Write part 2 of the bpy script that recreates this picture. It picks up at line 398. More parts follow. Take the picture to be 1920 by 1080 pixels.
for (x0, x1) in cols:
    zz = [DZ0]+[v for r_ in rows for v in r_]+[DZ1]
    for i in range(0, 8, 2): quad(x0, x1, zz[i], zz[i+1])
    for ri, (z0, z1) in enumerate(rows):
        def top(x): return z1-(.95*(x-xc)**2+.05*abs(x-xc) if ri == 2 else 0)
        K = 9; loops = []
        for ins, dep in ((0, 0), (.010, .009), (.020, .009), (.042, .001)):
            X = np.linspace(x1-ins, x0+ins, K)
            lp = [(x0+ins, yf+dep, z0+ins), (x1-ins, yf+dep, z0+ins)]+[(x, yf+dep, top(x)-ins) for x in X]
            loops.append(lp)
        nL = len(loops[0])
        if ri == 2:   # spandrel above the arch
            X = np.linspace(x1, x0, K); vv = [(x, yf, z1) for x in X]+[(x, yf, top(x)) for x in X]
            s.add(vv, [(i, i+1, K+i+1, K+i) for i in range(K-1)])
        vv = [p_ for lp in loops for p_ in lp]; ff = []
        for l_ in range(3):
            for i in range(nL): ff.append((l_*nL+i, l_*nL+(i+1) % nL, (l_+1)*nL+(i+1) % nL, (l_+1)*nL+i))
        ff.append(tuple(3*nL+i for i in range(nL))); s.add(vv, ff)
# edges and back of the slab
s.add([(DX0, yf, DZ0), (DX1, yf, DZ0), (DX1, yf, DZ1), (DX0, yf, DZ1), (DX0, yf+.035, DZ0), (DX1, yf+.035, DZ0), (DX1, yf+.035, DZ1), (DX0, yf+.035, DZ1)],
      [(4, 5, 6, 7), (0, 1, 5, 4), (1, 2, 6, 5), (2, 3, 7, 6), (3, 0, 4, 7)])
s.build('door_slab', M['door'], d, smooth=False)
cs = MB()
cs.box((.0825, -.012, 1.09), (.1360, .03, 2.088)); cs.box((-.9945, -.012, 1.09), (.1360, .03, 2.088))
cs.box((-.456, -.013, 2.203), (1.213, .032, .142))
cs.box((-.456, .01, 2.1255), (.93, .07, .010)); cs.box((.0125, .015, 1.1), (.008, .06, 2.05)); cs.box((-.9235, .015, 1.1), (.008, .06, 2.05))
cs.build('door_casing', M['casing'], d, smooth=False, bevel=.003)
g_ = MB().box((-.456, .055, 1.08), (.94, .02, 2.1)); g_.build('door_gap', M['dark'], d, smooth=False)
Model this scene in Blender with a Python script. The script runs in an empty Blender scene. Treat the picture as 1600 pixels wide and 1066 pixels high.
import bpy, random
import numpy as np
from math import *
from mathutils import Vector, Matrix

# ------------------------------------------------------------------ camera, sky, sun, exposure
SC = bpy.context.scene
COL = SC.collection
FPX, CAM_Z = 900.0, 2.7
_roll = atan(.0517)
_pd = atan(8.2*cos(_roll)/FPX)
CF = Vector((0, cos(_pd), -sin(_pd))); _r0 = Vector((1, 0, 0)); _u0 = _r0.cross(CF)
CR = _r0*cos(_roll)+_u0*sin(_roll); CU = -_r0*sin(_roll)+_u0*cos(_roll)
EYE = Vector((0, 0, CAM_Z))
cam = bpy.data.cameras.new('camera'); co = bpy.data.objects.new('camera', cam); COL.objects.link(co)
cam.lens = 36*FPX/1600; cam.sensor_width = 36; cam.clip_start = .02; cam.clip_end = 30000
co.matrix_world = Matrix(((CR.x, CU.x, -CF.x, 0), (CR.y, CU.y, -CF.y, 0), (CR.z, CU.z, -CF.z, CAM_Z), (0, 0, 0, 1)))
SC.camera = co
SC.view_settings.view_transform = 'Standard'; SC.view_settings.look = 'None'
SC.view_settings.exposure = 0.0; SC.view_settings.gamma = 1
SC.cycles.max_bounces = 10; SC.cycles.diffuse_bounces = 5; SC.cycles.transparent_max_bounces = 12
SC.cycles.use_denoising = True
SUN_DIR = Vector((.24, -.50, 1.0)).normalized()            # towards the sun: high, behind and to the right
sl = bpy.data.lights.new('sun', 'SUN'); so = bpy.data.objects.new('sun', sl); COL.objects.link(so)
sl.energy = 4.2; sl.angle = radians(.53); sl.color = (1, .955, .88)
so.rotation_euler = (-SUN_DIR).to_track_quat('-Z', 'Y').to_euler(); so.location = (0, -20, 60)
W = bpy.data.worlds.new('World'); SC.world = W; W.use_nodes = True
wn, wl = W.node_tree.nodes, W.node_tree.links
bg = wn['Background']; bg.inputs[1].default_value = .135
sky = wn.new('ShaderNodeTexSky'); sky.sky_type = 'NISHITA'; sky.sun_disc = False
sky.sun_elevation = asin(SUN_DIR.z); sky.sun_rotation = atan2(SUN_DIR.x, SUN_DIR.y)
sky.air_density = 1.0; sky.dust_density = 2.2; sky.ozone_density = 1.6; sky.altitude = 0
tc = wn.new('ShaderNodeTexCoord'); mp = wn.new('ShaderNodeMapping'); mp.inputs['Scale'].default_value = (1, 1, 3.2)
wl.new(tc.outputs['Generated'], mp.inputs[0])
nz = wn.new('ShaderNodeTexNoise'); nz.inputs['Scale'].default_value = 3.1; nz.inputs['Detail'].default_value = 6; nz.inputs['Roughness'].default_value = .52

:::

▶ The problem
Copy every line of the records above that holds the word "this".

▶ The completed task
Write part 2 of the bpy script that recreates this picture. It picks up at line 398. More parts follow. Take the picture to be 1920 by 1080 pixels.
Model this scene in Blender with a Python script. The script runs in an empty Blender scene. Treat the picture as 1600 pixels wide and 1066 pixels high.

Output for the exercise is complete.